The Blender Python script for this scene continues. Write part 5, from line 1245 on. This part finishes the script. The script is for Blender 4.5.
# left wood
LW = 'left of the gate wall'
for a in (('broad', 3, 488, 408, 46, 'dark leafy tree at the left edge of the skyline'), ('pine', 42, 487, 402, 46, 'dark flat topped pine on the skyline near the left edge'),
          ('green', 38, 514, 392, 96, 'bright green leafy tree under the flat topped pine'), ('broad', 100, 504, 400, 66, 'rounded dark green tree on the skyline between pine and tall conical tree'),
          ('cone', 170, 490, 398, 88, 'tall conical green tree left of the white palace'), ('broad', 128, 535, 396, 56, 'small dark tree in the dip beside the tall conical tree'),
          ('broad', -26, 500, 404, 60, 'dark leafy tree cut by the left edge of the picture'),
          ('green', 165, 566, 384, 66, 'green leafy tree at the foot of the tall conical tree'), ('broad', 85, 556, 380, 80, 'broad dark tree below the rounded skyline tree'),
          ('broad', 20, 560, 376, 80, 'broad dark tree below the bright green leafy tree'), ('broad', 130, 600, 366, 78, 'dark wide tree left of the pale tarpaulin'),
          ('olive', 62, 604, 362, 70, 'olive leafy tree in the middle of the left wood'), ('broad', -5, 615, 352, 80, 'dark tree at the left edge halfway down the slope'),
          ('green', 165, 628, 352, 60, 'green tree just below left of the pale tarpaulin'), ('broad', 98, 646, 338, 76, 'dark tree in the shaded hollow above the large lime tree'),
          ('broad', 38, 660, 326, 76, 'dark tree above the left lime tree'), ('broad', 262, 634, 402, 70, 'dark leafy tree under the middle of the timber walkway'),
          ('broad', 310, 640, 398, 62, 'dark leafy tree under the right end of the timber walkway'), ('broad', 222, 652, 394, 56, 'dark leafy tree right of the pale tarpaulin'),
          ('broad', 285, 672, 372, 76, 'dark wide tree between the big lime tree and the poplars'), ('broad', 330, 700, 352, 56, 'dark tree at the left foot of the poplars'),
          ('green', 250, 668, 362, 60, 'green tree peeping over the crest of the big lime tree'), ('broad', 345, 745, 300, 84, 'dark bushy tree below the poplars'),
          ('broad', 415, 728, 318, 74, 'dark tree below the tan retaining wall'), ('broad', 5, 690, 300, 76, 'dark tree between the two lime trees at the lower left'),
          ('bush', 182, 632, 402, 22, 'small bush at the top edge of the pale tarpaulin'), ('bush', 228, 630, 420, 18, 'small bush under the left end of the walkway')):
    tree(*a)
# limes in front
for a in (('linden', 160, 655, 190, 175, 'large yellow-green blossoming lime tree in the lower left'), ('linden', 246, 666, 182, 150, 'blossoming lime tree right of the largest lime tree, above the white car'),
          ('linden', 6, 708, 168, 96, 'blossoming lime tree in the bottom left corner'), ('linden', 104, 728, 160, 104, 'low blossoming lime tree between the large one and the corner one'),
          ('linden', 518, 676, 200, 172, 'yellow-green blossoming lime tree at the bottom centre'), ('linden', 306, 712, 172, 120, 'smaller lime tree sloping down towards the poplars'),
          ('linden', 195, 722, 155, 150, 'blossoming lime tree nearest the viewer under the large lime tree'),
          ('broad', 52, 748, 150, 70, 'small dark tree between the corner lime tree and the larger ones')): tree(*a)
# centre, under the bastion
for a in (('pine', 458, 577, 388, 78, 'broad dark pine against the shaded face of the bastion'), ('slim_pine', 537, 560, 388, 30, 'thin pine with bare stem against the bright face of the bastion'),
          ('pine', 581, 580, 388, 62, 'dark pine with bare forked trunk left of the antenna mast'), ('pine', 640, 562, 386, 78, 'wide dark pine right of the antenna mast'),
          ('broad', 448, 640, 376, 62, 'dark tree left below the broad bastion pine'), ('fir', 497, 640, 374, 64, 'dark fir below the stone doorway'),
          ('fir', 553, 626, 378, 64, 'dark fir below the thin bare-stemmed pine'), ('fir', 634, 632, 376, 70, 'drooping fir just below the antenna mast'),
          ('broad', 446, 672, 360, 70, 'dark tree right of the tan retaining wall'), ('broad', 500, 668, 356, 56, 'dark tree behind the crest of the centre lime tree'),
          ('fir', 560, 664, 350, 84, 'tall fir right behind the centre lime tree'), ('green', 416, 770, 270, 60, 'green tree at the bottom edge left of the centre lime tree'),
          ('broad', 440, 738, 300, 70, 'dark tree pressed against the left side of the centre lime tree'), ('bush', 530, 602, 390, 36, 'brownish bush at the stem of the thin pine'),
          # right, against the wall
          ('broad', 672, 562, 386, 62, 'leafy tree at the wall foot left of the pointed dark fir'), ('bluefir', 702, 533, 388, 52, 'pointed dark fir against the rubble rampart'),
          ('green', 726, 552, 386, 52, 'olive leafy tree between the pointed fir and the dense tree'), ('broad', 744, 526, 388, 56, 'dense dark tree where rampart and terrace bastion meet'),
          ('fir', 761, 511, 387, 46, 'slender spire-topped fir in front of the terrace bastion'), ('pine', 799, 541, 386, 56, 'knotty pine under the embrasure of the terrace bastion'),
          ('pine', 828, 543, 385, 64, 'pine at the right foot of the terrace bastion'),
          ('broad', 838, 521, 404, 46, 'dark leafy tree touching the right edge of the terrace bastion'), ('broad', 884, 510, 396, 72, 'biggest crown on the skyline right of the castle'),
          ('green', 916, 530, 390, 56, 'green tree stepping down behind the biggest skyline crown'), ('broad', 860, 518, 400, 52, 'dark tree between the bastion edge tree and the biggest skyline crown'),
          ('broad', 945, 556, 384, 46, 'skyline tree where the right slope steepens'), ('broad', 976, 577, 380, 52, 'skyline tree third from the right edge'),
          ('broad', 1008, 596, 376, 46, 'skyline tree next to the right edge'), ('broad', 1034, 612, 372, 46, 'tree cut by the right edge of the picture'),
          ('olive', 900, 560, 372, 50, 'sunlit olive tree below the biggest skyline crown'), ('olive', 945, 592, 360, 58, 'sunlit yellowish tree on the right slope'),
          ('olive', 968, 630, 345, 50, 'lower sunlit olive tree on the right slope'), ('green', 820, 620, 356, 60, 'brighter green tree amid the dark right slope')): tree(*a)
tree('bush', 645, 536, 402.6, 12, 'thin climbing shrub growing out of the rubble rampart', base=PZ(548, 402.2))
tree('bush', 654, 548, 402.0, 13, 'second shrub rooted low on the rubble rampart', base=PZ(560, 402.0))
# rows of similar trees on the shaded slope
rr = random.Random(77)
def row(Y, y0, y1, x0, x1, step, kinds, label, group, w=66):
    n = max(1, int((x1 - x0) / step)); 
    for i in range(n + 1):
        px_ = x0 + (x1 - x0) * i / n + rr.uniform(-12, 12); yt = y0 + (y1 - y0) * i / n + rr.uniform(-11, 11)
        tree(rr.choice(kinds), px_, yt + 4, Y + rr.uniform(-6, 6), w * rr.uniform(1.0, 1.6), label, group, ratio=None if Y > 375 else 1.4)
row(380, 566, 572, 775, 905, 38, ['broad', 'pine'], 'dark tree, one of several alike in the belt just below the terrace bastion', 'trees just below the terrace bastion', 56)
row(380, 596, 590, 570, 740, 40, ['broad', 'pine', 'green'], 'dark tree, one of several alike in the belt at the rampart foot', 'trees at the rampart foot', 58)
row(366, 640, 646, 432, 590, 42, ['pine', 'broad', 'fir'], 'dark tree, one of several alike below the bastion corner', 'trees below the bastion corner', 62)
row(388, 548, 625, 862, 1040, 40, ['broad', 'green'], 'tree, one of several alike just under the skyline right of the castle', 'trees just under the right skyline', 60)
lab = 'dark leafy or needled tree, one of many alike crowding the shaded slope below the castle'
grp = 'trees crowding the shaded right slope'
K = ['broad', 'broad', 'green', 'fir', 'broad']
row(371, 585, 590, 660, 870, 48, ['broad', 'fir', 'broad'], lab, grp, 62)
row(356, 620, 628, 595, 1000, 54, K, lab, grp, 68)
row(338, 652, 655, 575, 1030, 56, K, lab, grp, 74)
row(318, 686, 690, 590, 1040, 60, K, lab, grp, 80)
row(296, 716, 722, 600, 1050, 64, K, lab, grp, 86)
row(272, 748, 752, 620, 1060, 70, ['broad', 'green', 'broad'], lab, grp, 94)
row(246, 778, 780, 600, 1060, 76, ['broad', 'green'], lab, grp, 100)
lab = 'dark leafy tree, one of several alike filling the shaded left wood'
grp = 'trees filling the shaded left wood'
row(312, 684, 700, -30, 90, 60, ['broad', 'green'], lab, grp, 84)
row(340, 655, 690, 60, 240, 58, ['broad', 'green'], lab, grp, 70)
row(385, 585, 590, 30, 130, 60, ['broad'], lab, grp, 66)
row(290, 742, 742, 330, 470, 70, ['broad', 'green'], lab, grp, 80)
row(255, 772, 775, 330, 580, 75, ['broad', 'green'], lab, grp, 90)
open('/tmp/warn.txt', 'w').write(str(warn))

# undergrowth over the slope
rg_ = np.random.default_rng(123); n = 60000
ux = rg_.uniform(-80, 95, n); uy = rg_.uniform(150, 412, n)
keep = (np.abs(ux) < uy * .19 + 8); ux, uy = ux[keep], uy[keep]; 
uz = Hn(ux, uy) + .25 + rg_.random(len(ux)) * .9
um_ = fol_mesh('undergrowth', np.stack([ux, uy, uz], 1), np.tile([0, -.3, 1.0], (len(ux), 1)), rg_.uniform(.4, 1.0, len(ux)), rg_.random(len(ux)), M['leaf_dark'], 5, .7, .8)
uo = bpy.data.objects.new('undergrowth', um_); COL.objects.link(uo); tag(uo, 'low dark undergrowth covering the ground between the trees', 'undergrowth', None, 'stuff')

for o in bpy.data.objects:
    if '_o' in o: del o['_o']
- - - -
Direction:
Find the number of lines in which the word "from" occurs, and write nothing but that number.

Response to the exercise:
2